Perhaps such things would be
possible “if you were able to convince Jews to put up a monument to Hitler and
the Russians to put up one to the Mongol khan.”
But the situation
is even more complicated than that. If Moscow pushed for the restoration of
traditional values, then it has to agree to the restoration of customary
law. And that “directly contradicts
[Moscow’s] strategy of the unification of legal codes.” And using force against
dissent won’t cure extremism: it will make it worse.
The only thing
that has saved the situation so far, Beno argues, is that the North Caucasus is
a relatively small part of the Russian Federation. If President Vladimir Putin wants to achieve
something, he should study what King Hussein was able to do with very different
policies in Jordan. But that would
require a wholesale shift in Moscow’s approach.
Moscow’s economic
development ideas are equally misplaced, Beno says. North Caucasus mountaineers are “hospitable,”

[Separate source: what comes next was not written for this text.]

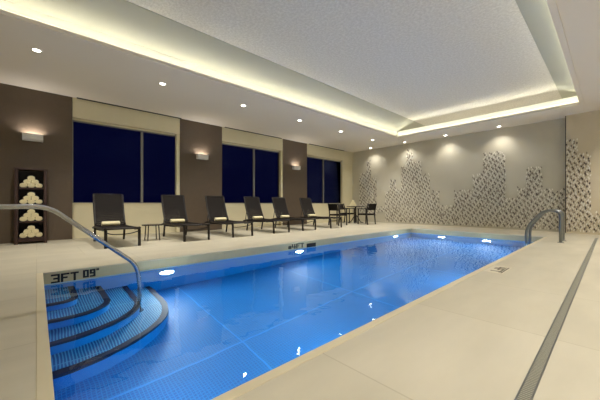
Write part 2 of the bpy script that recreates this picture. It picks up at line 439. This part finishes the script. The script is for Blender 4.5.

but “not servile.” They will never work out as servants to visiting Russians.
And if they won’t, how do the bureaucrats in Moscow plan to develop a tourist
industry there? By bringing in Indians
and Pakistanis?
And although
building technology centers might work, Moscow is subverting even those by
adopting the principle that “anyone who is not with us is against us” and thus
alienating those it is supposed to be working with and for rather than
integrating them as such technology centers are supposed to do.
But Moscow’s
problem is bigger than the North Caucasus, Beno says. He pointed out that he “does
not see the outlines of ‘a Russian project.’” There is, of course, talk about
Eurasianism and a “Russian world,” but it all seems part of the winding down of
the “Russian empire” project rather than something new.
That winding down
began “all of 90 years ago,” a blink of the eye in historical terms. But if Moscow tries to make its new project a
genuinely ethnic Russian one, then it will be “complicated to integrate the Chechens
in it” and combine “our autarchy with Russian community.”
The danger that
Moscow would eventually move in that direction was laid, like a delayed action
bomb, in the text of the 1993 Constitution where the Russian Federation and
Russia were declared to be the same thing. But “Russia in the understanding of
Russians is their country.” What they fail to see is that the country belongs
to Chechens too.
A Russian world
project thus “presupposes either the assimilation of the peoples living on the territory
of the Russian Federation of the provision of real content to federalism or a rollback
to feudalism, to relations of ‘suzerain’ and ‘vassal.’” And there is “an
alternative: a change in the special outline of the country.”
“What path will
the process take?” Beno asks rhetorically. And he notes “if one starts from the
trends noted today, then all these paths are still open.”